The Ozite economy functions to produce “food and clothing and [houses] and furniture and ornaments and games” for the benefit of its people. The Ozites “[work] half the time and [play] half the time” without cruel overseers (Emerald City 31). In contrast, the Nomes perpetually labor in their King’s factories to produce “gold and silver and other metals which they conceal in the crevices of the rocks,” as well as “diamonds and rubies and emeralds, which they hide in the ground; so that the kingdom of the Nomes is wonderfully rich, and all [surface-dwellers] have of precious stones and silver and gold is what [they] take from the earth and rocks where the Nome King has hidden them” (Ozma of Oz, 130–131). Presumably the rest of the worker-soldiers’ output consists of the “swords and pikes” and “rock-colored uniforms” (Emerald City 40) that are used to uphold the ruler’s power and plunder other countries instead of to benefit each other. The Nomes also suffer to carry out their ruler’s vanity projects: “Ruggedo made the wonderful [Metal Forest] to amuse himself, as well as to tire out his hard-working nomes” (Tik-Tok 208).

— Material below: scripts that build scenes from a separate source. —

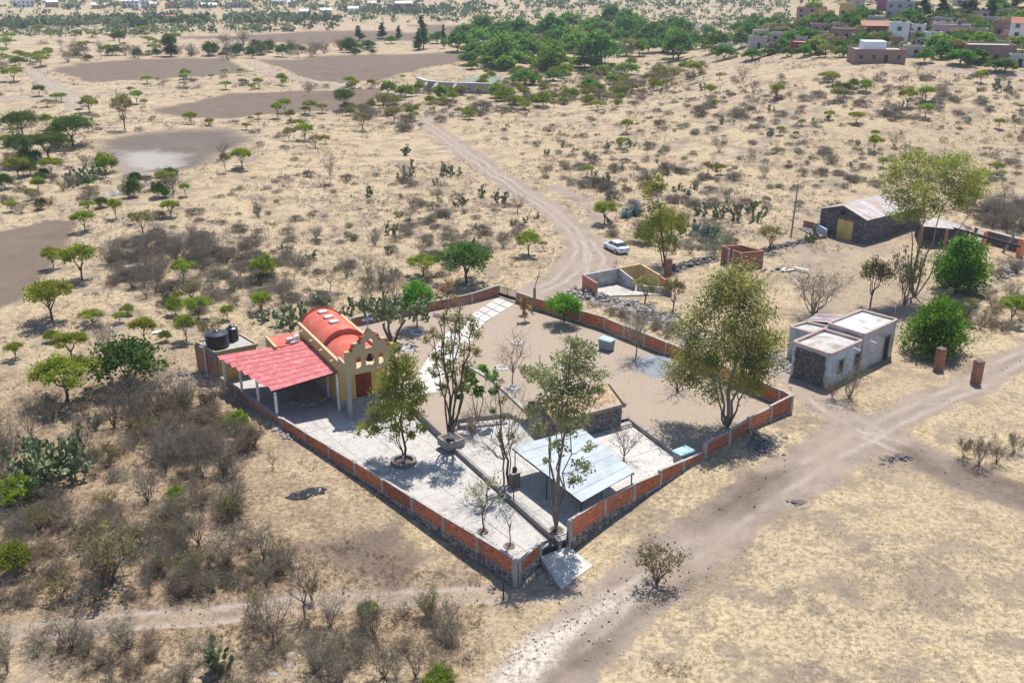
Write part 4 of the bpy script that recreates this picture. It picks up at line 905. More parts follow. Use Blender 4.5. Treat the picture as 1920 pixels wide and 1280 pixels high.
def make_barn():
    T = thing('stone_barn', 'dark stone barn with yellow sheet door and gabled rusting corrugated roof', 'barn', at(1612, 466)); zb = T.location.z - .5; z0 = T.location.z
    e = z0 + 4.0; F_ = np.array(at2(1625, 411, e)); L_ = np.array(at2(1540, 391, e)); ln = np.linalg.norm(L_ - F_); d = (L_ - F_) / ln; w_ = np.array((-d[1], d[0])); w_ = w_ if w_[1] > 0 else -w_
    D = 15.0; zr = e + 1.35; M_ = (F_ + L_) / 2
    m = MB(); m.prism([tuple(F_), tuple(L_), tuple(L_ + w_ * D), tuple(F_ + w_ * D)], zb, e - .05)
    for o in (0, D): m.add([(*(F_ + w_ * o), e - .05), (*(L_ + w_ * o), e - .05), (*(M_ + w_ * o), zr - .1)], [[0, 1, 2]])
    wbuild(m, 'wall', STONE_D, T)
    P, R = [], []
    for s in np.arange(.1, ln, .34):
        top = e + (1 - abs(s / ln - .5) * 2) * 1.3
        for z in np.arange(z0 - .1, top - .2, .26):
            if abs(s / ln - .42) < .16 and z < z0 + 3.2: continue
            w = F_ + d * s - w_ * .0; P.append((w[0] + .15 * (nr.random() - .5), w[1], z + .1 * nr.random())); R.append(.14 + .1 * nr.random())
    for s in np.arange(.1, D, .36):
        for z in np.arange(z0 - .1, e - .15, .26): w = F_ + w_ * s; P.append((w[0], w[1] + .15 * (nr.random() - .5), z + .1 * nr.random())); R.append(.14 + .1 * nr.random())
    m = MB(); m.stones(P, R, flat=.95); wbuild(m, 'wall_stones', stonemat('barn_stone', (.085, .07, .066), (.19, .155, .145), (.32, .27, .25)), T, kind='stuff')
    for k, (A, sgn) in enumerate(((F_, 1), (L_, -1))):
        n = 12
        for j in range(n):
            a = A - d * sgn * .35 - w_ * .35 + w_ * (D + .6) * j / n; b = a + w_ * (D + .6) / n; zE = e - .1
            r0 = M_ - w_ * .35 + w_ * (D + .6) * j / n; r1 = r0 + w_ * (D + .6) / n; u = .02 * (j % 2)
            corr_sheet((*r0, zr + u), (*a, zE + u), (*b, zE + u), (*r1, zr + u), 5, .035, SHEET_RUST, 'roof_sheet', T)
    n_ = -w_; c = F_ + d * ln * .42
    a, b = c - d * 1.45, c + d * 1.45
    dm = MB(); dm.prism([tuple(a + n_ * .16), tuple(b + n_ * .16), tuple(b), tuple(a)], z0, z0 + 3.1); dm = wbuild(dm, 'sheet_door', YDOOR, T)
    m = MB(); m.bar((*(c + n_ * .18), z0), (*(c + n_ * .18), z0 + 3.1), .06, .06); m.bar((*(a + n_ * .18), z0 + 1.6), (*(b + n_ * .18), z0 + 1.6), .05, .05); wbuild(m, 'door_batten', YDOOR, dm)
    m = MB(); c2 = M_ + n_ * .2; m.box((*c2, z0 + 4.25), (.8, .3, .7), math.atan2(d[1], d[0])); wbuild(m, 'gable_opening', DARKIN, T)
    # blue-grey lean-to wall and brick stub on the left
    S = thing('side_enclosure', 'low bluish plastered wall and stone platform beside the yellow barn door', 'low wall', (*(L_ - w_ * .5), z0))
    q0 = L_ + d * .8 - w_ * .2; q1 = F_ + d * ln * .62 - w_ * 2.4
    m = MB(); m.bar((*q0, z0 + .5), (*q1, z0 + .5), .3, 2.2); wbuild(m, 'bluish_wall', OLDB, S)
    m = MB(); m.prism([tuple(q0 + d * 1.2), tuple(q1 - w_ * .4), tuple(q1 - w_ * 2 + d * .3), tuple(q0 + d * 1.6 - w_ * 2)], z0 - .5, z0 + .6); wbuild(m, 'platform', STONE_D, S)
    m = MB(); m.box((*(q0 + d * 1.2), z0 + .8), (1.6, .6, 1.5), math.atan2(d[1], d[0])); wbuild(m, 'brick_stub', BRICK_DULL, S)
    # open shed running to the right of the barn
    H_ = thing('open_shed', 'open fronted shed with pale corrugated roof beside the stone barn', 'shed', at(1770, 455)); zs = H_.location.z
    zt = zs + 3.0; q = [np.array(at(*p), float) for p in ((1728, 424, zt), (1826, 433, zt), (1818, 425, zt + .5), (1722, 402, zt + .5))]
    for k in range(8):
        a = q[0] + (q[1] - q[0]) * k / 8; b = q[0] + (q[1] - q[0]) * (k + 1) / 8; c = q[3] + (q[2] - q[3]) * (k + 1) / 8; e_ = q[3] + (q[2] - q[3]) * k / 8; u = (0, 0, .02 * (k % 2))
        corr_sheet(a + u, e_ + u, c + u, b + u, 4, .05, SHEET_RUST, 'roof_sheet', H_)
    m = MB(); m.bar((*q[3][:2], (zs + zt) / 2), (*q[2][:2], (zs + zt) / 2), .4, zt - zs + .3); wbuild(m, 'back_wall', STONE_D, H_)
    for s in (0.02, .5, .98): p = q[0] + (q[1] - q[0]) * s; m = MB(); m.bar((p[0], p[1], zs - .4), (p[0], p[1], p[2] - .08), .35, .35); wbuild(m, 'brick_post', BRICK_DULL, H_)
    # roofless ruin further right
    U = thing('roofless_ruin', 'roofless stone room with fallen beams and red brick piers beyond the open shed', 'ruin', at(1880, 462)); zu = U.location.z
    q = [np.array(at(*p), float) for p in ((1822, 455, zu), (1828, 436, zu + 1.2), (1925, 462, zu + 1.2))]
    m = MB(); m.bar((*q[1][:2], zu + .7), (*q[2][:2], zu + .7), .6, 2.6); wbuild(m, 'stone_wall', STONE_D, U)
    m = MB(); m.bar((*q[1][:2], zu + 2.05), (*q[2][:2], zu + 2.05), .64, .12); wbuild(m, 'wall_cap', CONC, U)
    for px, py, h in ((1840, 466, 3.0), (1911, 482, 3.0)):
        p = at(px, py); m = MB(); m.box((p[0], p[1], p[2] + h / 2 - .2), (.75, .75, h), .5); wbuild(m, 'brick_pier', BRICK, U)
    a, b = at(1788, 428, zu + 3.0), at(1912, 462, zu + 3.0); m = MB(); m.bar(a, b, .25, .3); wbuild(m, 'long_beam', IRON, U)
    a, b = at(1880, 474, zu + .2), at(1903, 438, zu + 3.6); m = MB(); m.bar(a, b, .3, .25); wbuild(m, 'leaning_beam', WOODG, U)
    a, b = at(1832, 454, zu + 2.6), at(1842, 428, zu + 2.9); m = MB(); m.bar(a, b, 1.0, .12); wbuild(m, 'loose_plank', WOODG, U)
    f = MB(); f.prism([at2(1843, 470), at2(1870, 466), at2(1905, 484), at2(1880, 490), at2(1850, 487)], zu - .4, zu + .12); wbuild(f, 'floor_slab', CONC_W, U)
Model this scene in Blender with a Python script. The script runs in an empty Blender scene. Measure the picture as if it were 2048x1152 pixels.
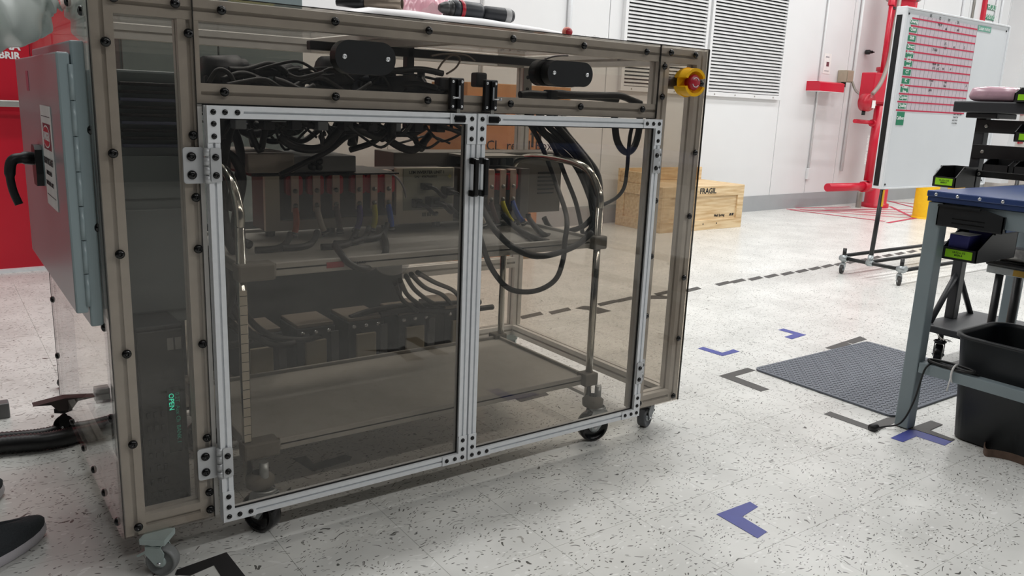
import bpy, bmesh, math, random
from mathutils import Vector, Matrix, Euler
random.seed(7)
SC = bpy.context.scene
COL = SC.collection
# ------------------------------------------------------------------ camera
F_PX, YAW, PITCH, ROLL = 1620.96, 0.629121, 0.224151, 0.0418212
CAM = Vector((-0.299364, -1.932169, 1.15))
_cy, _sy, _cp, _sp = math.cos(YAW), math.sin(YAW), math.cos(PITCH), math.sin(PITCH)
_fwd = Vector((_sy*_cp, _cy*_cp, -_sp)); _r = Vector((_cy, -_sy, 0)); _u = _r.cross(_fwd)
_R2 = math.cos(ROLL)*_r + math.sin(ROLL)*_u
_U2 = -math.sin(ROLL)*_r + math.cos(ROLL)*_u
cd = bpy.data.cameras.new('camera'); cam = bpy.data.objects.new('camera', cd); COL.objects.link(cam)
cd.sensor_width = 36; cd.lens = F_PX/2048*36; cd.clip_start = 0.02; cd.clip_end = 100
m = Matrix((_R2, _U2, -_fwd)).transposed().to_4x4(); m.translation = CAM
cam.matrix_world = m
SC.camera = cam
# ------------------------------------------------------------------ exposure, world, lamps
SC.view_settings.view_transform = 'Standard'; SC.view_settings.look = 'None'
SC.view_settings.gamma = 1; SC.view_settings.use_curve_mapping = False
SC.view_settings.exposure = 0.0
SC.cycles.transparent_max_bounces = 32
SC.cycles.max_bounces = 8; SC.cycles.diffuse_bounces = 4; SC.cycles.glossy_bounces = 4
SC.cycles.sample_clamp_indirect = 4
wd = bpy.data.worlds.new('world'); SC.world = wd; wd.use_nodes = True
wd.node_tree.nodes['Background'].inputs[0].default_value = (0.75, 0.8, 0.85, 1)
wd.node_tree.nodes['Background'].inputs[1].default_value = 0.3
LAMP_W = 62
LAMPS = [(x, y) for y in (-4.2, 0.6, 2.6) for x in (0.4, 3.6, 6.8, 10.0, 13.2)]
def lamp_power(x, y):
    k = 1.0 if x > 2 else (0.5 if y < 1 else 1.15)
    if y < -2: k *= 1.25
    elif y < 1: k *= 1.08
    else: k *= .8
    return LAMP_W*k
for (x, y) in LAMPS:
    ld = bpy.data.lights.new('strip_light', 'AREA'); ld.shape = 'RECTANGLE'; ld.size = 2.4; ld.size_y = 0.22
    ld.energy = lamp_power(x, y); ld.color = (1, 0.995, 0.985)
    lo = bpy.data.objects.new('strip_light', ld); lo.location = (x, y, 4.42); COL.objects.link(lo)

# ------------------------------------------------------------------ pixel -> place on a real plane
def ray(u, v):
    a, b = (u-1024)/F_PX, -(v-576)/F_PX
    return _R2*a + _U2*b + _fwd
def PX(u, v, x=None, y=None, z=None):
    d = ray(u, v)
    t = (x-CAM.x)/d.x if x is not None else (y-CAM.y)/d.y if y is not None else (z-CAM.z)/d.z
    return CAM + d*t
# ------------------------------------------------------------------ materials
def lin(c):
    c = c/255
    return c/12.92 if c <= .04045 else ((c+.055)/1.055)**2.4
def rgb(*c): return (lin(c[0]), lin(c[1]), lin(c[2]), 1)
MATS = {}
def mat(name, c, rough=.5, metal=0, noise=0, nscale=20, bump=0, emit=0, spec=.5, coat=0):
    if name in MATS: return MATS[name]
    m = bpy.data.materials.new(name); m.use_nodes = True
    nt = m.node_tree; b = nt.nodes['Principled BSDF']
    col = rgb(*c)
    b.inputs['Base Color'].default_value = col; b.inputs['Roughness'].default_value = rough
    b.inputs['Metallic'].default_value = metal; b.inputs['Specular IOR Level'].default_value = spec
    b.inputs['Coat Weight'].default_value = coat
    tc = nt.nodes.new('ShaderNodeTexCoord'); n = nt.nodes.new('ShaderNodeTexNoise')
    n.inputs['Scale'].default_value = nscale; n.inputs['Detail'].default_value = 4
    nt.links.new(tc.outputs['Object'], n.inputs['Vector'])
    k = noise if noise else .06
    r = nt.nodes.new('ShaderNodeValToRGB')
    r.color_ramp.elements[0].position = .3; r.color_ramp.elements[1].position = .7
    r.color_ramp.elements[0].color = [v*(1-k) for v in col[:3]]+[1]
    r.color_ramp.elements[1].color = [min(1, v*(1+k)) for v in col[:3]]+[1]
    nt.links.new(n.outputs['Fac'], r.inputs['Fac']); nt.links.new(r.outputs['Color'], b.inputs['Base Color'])
    if bump:
        bp = nt.nodes.new('ShaderNodeBump'); bp.inputs['Strength'].default_value = bump; bp.inputs['Distance'].default_value = .002
        nt.links.new(n.outputs['Fac'], bp.inputs['Height']); nt.links.new(bp.outputs['Normal'], b.inputs['Normal'])
    if emit:
        b.inputs['Emission Color'].default_value = col; b.inputs['Emission Strength'].default_value = emit
    MATS[name] = m; return m
def acrylic(name, tint, haze=.03, ior=1.49):
    """tinted clear sheet: see-through tint, fresnel mirror, a little uneven diffuse haze"""
    m = bpy.data.materials.new(name); m.use_nodes = True; nt = m.node_tree
    for n in list(nt.nodes): nt.nodes.remove(n)
    out = nt.nodes.new('ShaderNodeOutputMaterial')
    tr = nt.nodes.new('ShaderNodeBsdfTransparent'); tr.inputs[0].default_value = tint+(1,)
    gl = nt.nodes.new('ShaderNodeBsdfGlossy'); gl.inputs['Roughness'].default_value = .015; gl.inputs[0].default_value = (1, 1, 1, 1)
    df = nt.nodes.new('ShaderNodeBsdfDiffuse'); df.inputs[0].default_value = (.5, .5, .48, 1)
    # mirror share of a clear sheet (Schlick), same from both sides
    ge = nt.nodes.new('ShaderNodeNewGeometry'); dt = nt.nodes.new('ShaderNodeVectorMath'); dt.operation = 'DOT_PRODUCT'
    nt.links.new(ge.outputs['Normal'], dt.inputs[0]); nt.links.new(ge.outputs['Incoming'], dt.inputs[1])
    def mth(op, a, b):
        q = nt.nodes.new('ShaderNodeMath'); q.operation = op
        for i, w in enumerate((a, b)):
            if w is None: continue
            if isinstance(w, (int, float)): q.inputs[i].default_value = w
            else: nt.links.new(w, q.inputs[i])
        return q.outputs[0]
    ab = mth('ABSOLUTE', dt.outputs['Value'], None); om = mth('SUBTRACT', 1.0, ab); pw = mth('POWER', om, 5.0)
    frv = mth('MULTIPLY_ADD', pw, .96)
    frv.node.inputs[2].default_value = .04
    tc = nt.nodes.new('ShaderNodeTexCoord'); no = nt.nodes.new('ShaderNodeTexNoise'); no.inputs['Scale'].default_value = 2.2
    no.inputs['Detail'].default_value = 5
    nt.links.new(tc.outputs['Object'], no.inputs['Vector'])
    mr = nt.nodes.new('ShaderNodeMapRange'); mr.inputs['From Min'].default_value = .3; mr.inputs['From Max'].default_value = .75
    mr.inputs['To Min'].default_value = haze*.4; mr.inputs['To Max'].default_value = haze*1.6
    nt.links.new(no.outputs['Fac'], mr.inputs['Value'])
    m1 = nt.nodes.new('ShaderNodeMixShader'); m2 = nt.nodes.new('ShaderNodeMixShader')
    nt.links.new(mr.outputs[0], m1.inputs[0]); nt.links.new(tr.outputs[0], m1.inputs[1]); nt.links.new(df.outputs[0], m1.inputs[2])
    nt.links.new(frv, m2.inputs[0]); nt.links.new(m1.outputs[0], m2.inputs[1]); nt.links.new(gl.outputs[0], m2.inputs[2])
    nt.links.new(m2.outputs[0], out.inputs[0])
    MATS[name] = m; return m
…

Unlike the single policeman of Oz, who is afraid to load his gun, the Nome King’s army is “excellently drilled” and well equipped with armor, weapons, and electric lamps. Ozite leaders rule through consent—remember the Tin Woodman: “Every one love[s] him, and he love[s] every one” (Road to Oz 164)—whereas the Nome King rules through fear, for “no one love[s] him” (Emerald City 19). “[T]he nomes hated Ruggedo and there were so many thousands of the quaint little underground people that they could easily have rebelled and defied the King had they dared do so” (Tik-Tok 150). In The Emerald City and Tik-Tok of Oz, the Nome King routinely beats and hurls objects at his people, not only to punish disobedience but also because he enjoys hurting others for fun.

Kaliko mentions that the Nome King’s generals “get thrown away” frequently for displeasing him (Emerald City 40). Although Kaliko receives uncharacteristic mercy (minor physical violence), when General Crinkle tells him bad news, the Nome King indicates what “throwing away” might mean: “Please take General Crinkle to the torture chamber. There you will kindly slice him into thin slices. Afterward you may feed him to the seven-headed dogs” (41). Unlike the Ozites, the Nomes never enjoy themselves but perform compulsory industrial labor under threat of violent punishment. The Nome King’s use of a whistle parallels the Wicked Witch of the West, the archetypal bad ruler in the Oz novels, who summons her enslaved minions using a whistle in The Wonderful Wizard. The implication of the relationship between the ruler and his well-trained subjects is clear.

Rahn interprets the Metal Monarch as “a distinctly American kind of monarch—the industrial capitalist whose power resides in the monopoly he controls” (29), although her claim, and Baum’s own claim, that the Nome King wears no crown is only accurate to Ozma of Oz specifically (page 92 of Tik-Tok of Oz states he wears a crown carved from a single red ruby, and Neill illustrates him in a crown in both that book and The Emerald City). The Nome King presides over an imperialistic state and metallurgical industry, and Rahn claims “the faceless thousands of toiling Nomes resemble the miners and factory workers of industrial America” (ibid.).